Thanks for digging this story up Steve, very powerful.

ROT(Plumber)

Rinjo Njori! said...

This was a very cool post... I assume with the anniversary you will be digging up some other tidbits? The ska/ carribean connection isn't that obvious. Other than Desmond Dekker I can't think of one other carribean person I have ever met with the name Desmond. Maybe it's British.

Anonymous said...

Wonderful post, steve, I too am a Beatles freak who never heard that story. Just because McCartney was less confrontational in his approach than Lennon, too many people assume he had no opinions and just wanted to please everyone. Not so.

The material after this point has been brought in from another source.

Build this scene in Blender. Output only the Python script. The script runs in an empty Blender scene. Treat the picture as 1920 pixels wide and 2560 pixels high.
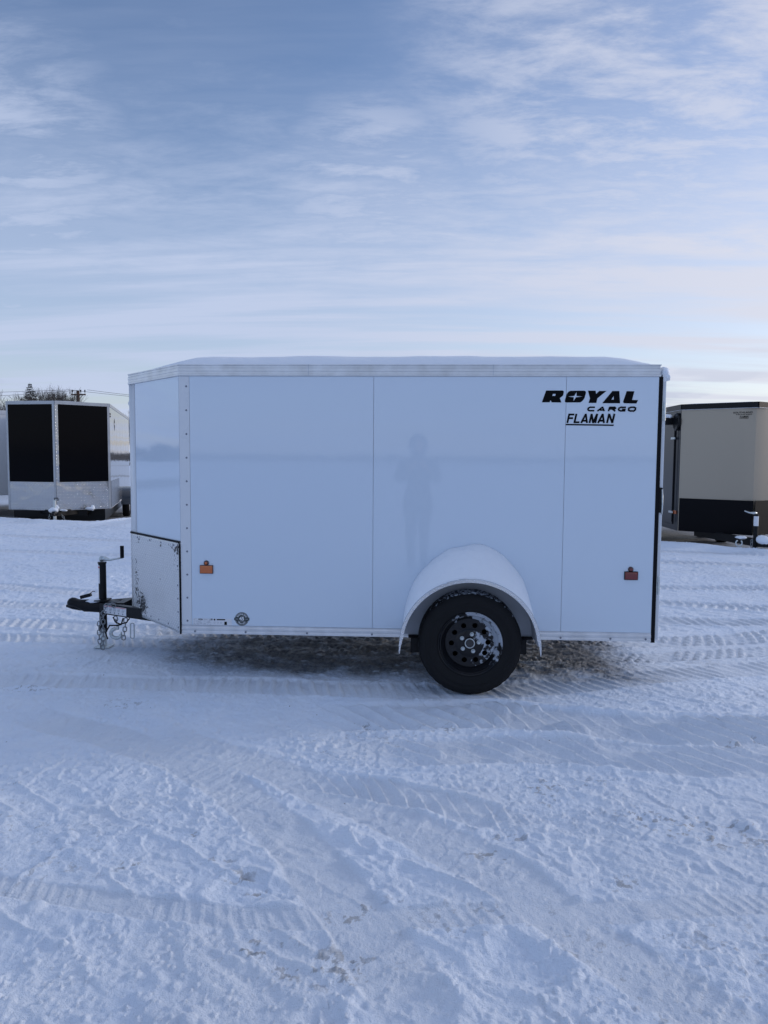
import bpy, bmesh, math, random
import numpy as np
from mathutils import Vector, Matrix
random.seed(7)
PI = math.pi
scene = bpy.context.scene
COL = scene.collection

# ------------------------------------------------------------------ helpers
def link(o, parent=None):
    COL.objects.link(o)
    if parent is not None:
        o.parent = parent
    return o

def tag(o, label=None, cat=None, group=None, kind=None):
    if label: o['label'] = label
    if cat: o['category'] = cat
    if group: o['group'] = group
    if kind: o['kind'] = kind
    return o

def empty(name, loc=(0, 0, 0), rz=0.0):
    o = bpy.data.objects.new(name, None)
    o.location = loc
    o.rotation_euler = (0, 0, rz)
    o.empty_display_size = 0.2
    return link(o)

class MB:
    """collects shapes, builds one mesh object"""
    def __init__(s):
        s.v = []; s.f = []; s.mi = []; s.m = 0; s.sm = []; s.smooth = False
    def add(s, vs, fs):
        b = len(s.v)
        s.v += [tuple(p) for p in vs]
        for f in fs:
            s.f.append([b + i for i in f]); s.mi.append(s.m); s.sm.append(s.smooth)
        return s
    def box(s, x0, x1, y0, y1, z0, z1, c=0.0):
        if c <= 0:
            vs = [(x, y, z) for z in (z0, z1) for y in (y0, y1) for x in (x0, x1)]
            return s.add(vs, [(0, 2, 3, 1), (4, 5, 7, 6), (0, 1, 5, 4), (2, 6, 7, 3), (0, 4, 6, 2), (1, 3, 7, 5)])
        bm = bmesh.new()
        bmesh.ops.create_cube(bm, size=1)
        for v in bm.verts:
            v.co = Vector(((x0 + x1) / 2 + v.co.x * (x1 - x0), (y0 + y1) / 2 + v.co.y * (y1 - y0), (z0 + z1) / 2 + v.co.z * (z1 - z0)))
        bmesh.ops.bevel(bm, geom=bm.edges[:], offset=c, segments=2, affect='EDGES', profile=0.6)
        bm.verts.index_update()
        s.add([v.co[:] for v in bm.verts], [[v.index for v in f.verts] for f in bm.faces])
        bm.free()
        return s
    def obox(s, p, q, w, h, up=(0, 0, 1)):
        """bar of section w x h from p to q"""
        p = Vector(p); q = Vector(q); d = (q - p).normalized(); up = Vector(up)
        r = d.cross(up).normalized(); u = r.cross(d)
        vs = []
        for e in (p, q):
            for a, b in ((-1, -1), (1, -1), (1, 1), (-1, 1)):
                vs.append(e + r * a * w / 2 + u * b * h / 2)
        return s.add(vs, [(0, 1, 2, 3), (7, 6, 5, 4), (0, 4, 5, 1), (1, 5, 6, 2), (2, 6, 7, 3), (3, 7, 4, 0)])
    def tube(s, pts, r, n=10, closed=False, cap=True):
        pts = [Vector(p) for p in pts]; N = len(pts)
        rr = r if isinstance(r, (list, tuple)) else [r] * N
        vs = []; ref = None
        for i, p in enumerate(pts):
            if closed:
                t = (pts[(i + 1) % N] - pts[i - 1]).normalized()
            else:
                t = (pts[min(i + 1, N - 1)] - pts[max(i - 1, 0)]).normalized()
            if ref is None:
                ref = Vector((0, 0, 1)) if abs(t.z) < 0.9 else Vector((1, 0, 0))
            a = (ref - t * ref.dot(t)).normalized(); b = t.cross(a); ref = a
            for k in range(n):
                an = 2 * PI * k / n
                vs.append(p + (a * math.cos(an) + b * math.sin(an)) * rr[i])
        fs = []
        for i in range(N if closed else N - 1):
            j = (i + 1) % N
            for k in range(n):
                l = (k + 1) % n
                fs.append((i * n + k, i * n + l, j * n + l, j * n + k))
        if not closed and cap:
            fs.append(list(range(n))[::-1]); fs.append([(N - 1) * n + k for k in range(n)])
        return s.add(vs, fs)
    def lathe(s, prof, c, axis='y', n=48, a0=0, a1=2 * PI):
        """prof: list of (radius, offset along axis)"""
        full = abs(a1 - a0 - 2 * PI) < 1e-6
        m = n if full else n + 1
        vs = []
        for (r, h) in prof:
            for k in range(m):
                a = a0 + (a1 - a0) * k / n
                ca, sa = math.cos(a) * r, math.sin(a) * r
                if axis == 'y': vs.append((c[0] + ca, c[1] + h, c[2] + sa))
                elif axis == 'z': vs.append((c[0] + ca, c[1] + sa, c[2] + h))
                else: vs.append((c[0] + h, c[1] + ca, c[2] + sa))
        fs = []
        for i in range(len(prof) - 1):
            for k in range(n):
                l = (k + 1) % m
                fs.append((i * m + k, i * m + l, (i + 1) * m + l, (i + 1) * m + k))
        return s.add(vs, fs)
    def sphere(s, c, r, nu=16, nv=10):
        if not isinstance(r, (tuple, list)): r = (r, r, r)
        vs = []; fs = []
        for j in range(nv + 1):
            t = PI * j / nv
            for i in range(nu):
                a = 2 * PI * i / nu
                vs.append((c[0] + r[0] * math.sin(t) * math.cos(a), c[1] + r[1] * math.sin(t) * math.sin(a), c[2] + r[2] * math.cos(t)))
        for j in range(nv):
            for i in range(nu):
                fs.append((j * nu + i, (j + 1) * nu + i, (j + 1) * nu + (i + 1) % nu, j * nu + (i + 1) % nu))
        return s.add(vs, fs)
    def prism(s, poly, z0, z1):
        n = len(poly)
        vs = [(x, y, z0) for x, y in poly] + [(x, y, z1) for x, y in poly]
        fs = [list(range(n))[::-1], [n + i for i in range(n)]]
        fs += [(i, (i + 1) % n, n + (i + 1) % n, n + i) for i in range(n)]
        return s.add(vs, fs)
    def build(s, name, mats, parent=None, autosmooth=None, bevel=0):
        me = bpy.data.meshes.new(name)
        me.from_pydata(s.v, [], s.f)
        if not isinstance(mats, (list, tuple)): mats = [mats]
        for m in mats: me.materials.append(m)
        me.polygons.foreach_set('material_index', s.mi)
        me.polygons.foreach_set('use_smooth', s.sm)
        bm = bmesh.new(); bm.from_mesh(me)
        bmesh.ops.remove_doubles(bm, verts=bm.verts, dist=1e-6)
        bmesh.ops.dissolve_degenerate(bm, dist=1e-7, edges=bm.edges)
        bmesh.ops.recalc_face_normals(bm, faces=bm.faces)
        if autosmooth is not None:
            for f in bm.faces: f.smooth = True
            for e in bm.edges:
                if len(e.link_faces) != 2 or e.calc_face_angle(0) > autosmooth: e.smooth = False
        bm.to_mesh(me); bm.free()
        o = bpy.data.objects.new(name, me)
        link(o, parent)
        if bevel:
            md = o.modifiers.new('bevel', 'BEVEL'); md.width = bevel; md.segments = 2
            md.limit_method = 'ANGLE'; md.angle_limit = math.radians(40)
        return o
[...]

There's a wonderful 20 minute segment of tape from a 1968 Mary Hopkins recording session where McCartney and Donovan are trading songs and stories on acoustic guitar. McCartney plays Blackbird and Donovan talks about what a wonderful way to characterize a "black bird", that is, a black woman. McCartney replies, I didn't mean it like that, but he sounds pleased with the interpretation nonetheless.

Anonymous said...

"the old joanna intro",,What does this mean? The song starts out with a piano Bflat bounce. I'm wondering what the heck ya mean. (I love the intro)

Anonymous said...

Yeah, what does "the old joanna intro" mean? And this Enoch Powell-Jimmy Scott subtext is news to me, very ebony ivory. Desmond was indeed a popular name in the British Caribbean, circa the Ian Fleming-in-Jamaica period. And thanks to Gummo, I now think of "Blackbird" as Macca's "Brown Sugar." -- Nora Charles

Anonymous said...

Immigration seems to have been one of Paul's pet issues. In addition to this, the Beatles also recorded (during the filming "Let it Be") and unreleased version of "Get Back" under the title "No Pakistanis," with altered lyrics that poked fun at those decrying the loss of good British jobs to the unwelcomed Pakistani immigrants.

Also, according to Wiki, the "old joanna" is simply Cockney slang for the piano

danny1959 said...

I heard that Lennon pounded the hell out of the piano at the beginning of the song in frustration because Macca was forcing them to do so many takes.

Anonymous said...

Thank you Steve and danny1959 for the info on the "old joanna" bounce.